The issue I am having is that when I have like 10 enemies on the screen trying to find a path to me at once, the game’s fps just goes down to like 10. Also the more complex the maze I put the enemy in, the harder it is to find a path to me, also causing performance issues.
Can anyone help identify problems in my code to optimize and fix up this algorithm? Or can someone suggest a better way to achieve the goal?
Any help is appreciated, thanks!

There are many things that should be changed:

  • First of all you should implement the open list as a binary heap. A* is the prime example for the use of a min binary heap. It speeds up insertion and deletion of the lowest element drastically. At the moment you iterate through the whole open list each time you want to remove the smallest element. In a min heap the smallest element is always the first one.
  • Next if you have a really large node graph and the open list can get huge, you may want to use an additional hashset for the openlist to do the contains checks. Contains of a List (or binary heap) is an O(n) operation as it has to iterate through all elements. Alternatively you could implement a boolean flag inside your Node to indicate that the node is in the openlist.
  • Since you seem to use this A* implementation only for a grid based node graph, using a List<Node> as return type for your FindNeighbourNodes method is not very efficient as you allocate a lot garbage each time you call this method. You have two alternatives: Either get rid of the method and just inline it at the place where you use it. Since you only use it in one place that shouldn’t by an issue. Alternatively you could use one of my StructList implementations. They are essentially fixed sized structures but provide similar functionality as the generic List class. However since it’s a struct no heap memory will be allocated.

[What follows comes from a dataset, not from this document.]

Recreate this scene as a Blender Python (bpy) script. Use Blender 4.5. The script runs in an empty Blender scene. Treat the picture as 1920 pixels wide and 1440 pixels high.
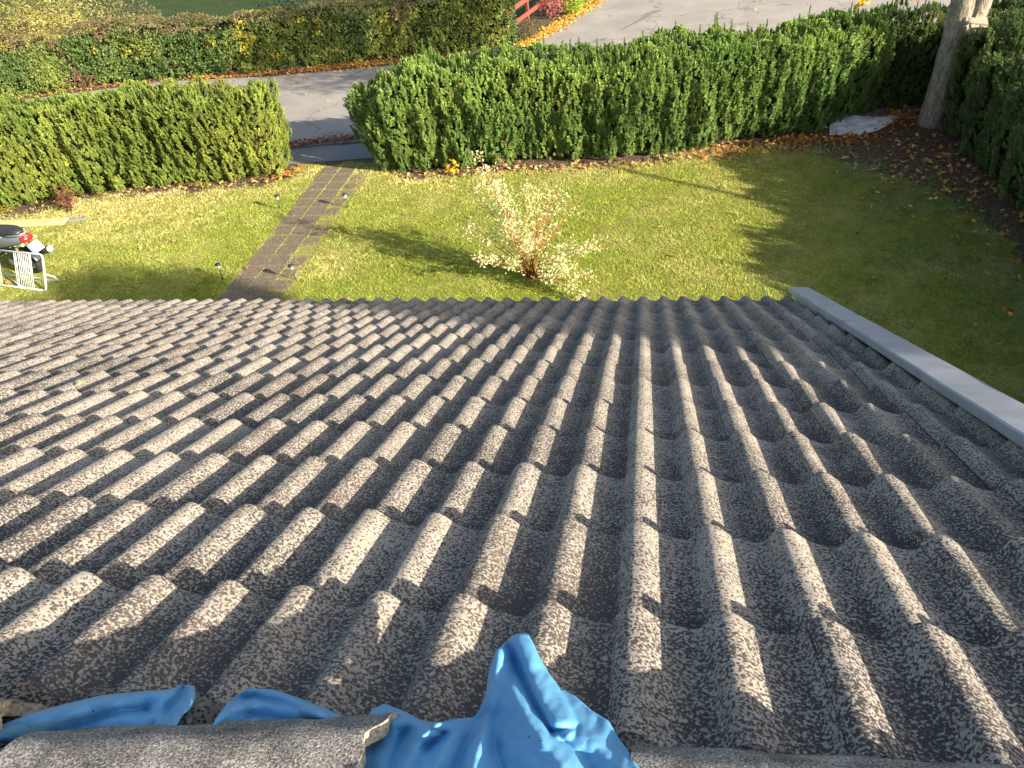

Apart from that your implementation seems a bit strange. First of all you don’t seem to check against the grid bounds. You just blindly going ±1 in each direction when looking for neighbors. If you call this method on a border tile you will get an index out of bounds exception.

Next thing is your neighbour.IsBlocked check should probably be done right inside your FindNeighbourNodes and you shouldn’t return this neighour if it can’t be walked on. Also at the moment all your nodes have equal cost. This is fine if you have a binary gird (walkable or non walkable). Usually you would include a “tile cost” depending on the type of tile. Of course this is not necessary but would only be a tiny change in your existing code.

Finally there are several other things strange which are hard to follow. For example you “GenerateFinalPath” does a lot useless stuff. All if actually does is creating a “CalculatedPath” instance and then save it to that “CalculatedPaths” list in your manager class. This also seems very strange. You don’t actually save your generated path. You only save the start and end node. This would work with only one enemy / agent using those nodes. However if you have multiple enemies using the same nodes this won’t work. If two enemies calculating a path they will overwrite all the node parameters (Gcost, HCost as well as the parent reference). Once you completed generating a path you should trace back that path immediately and save all the steps into a list / array. Just saving the start and end node won’t do.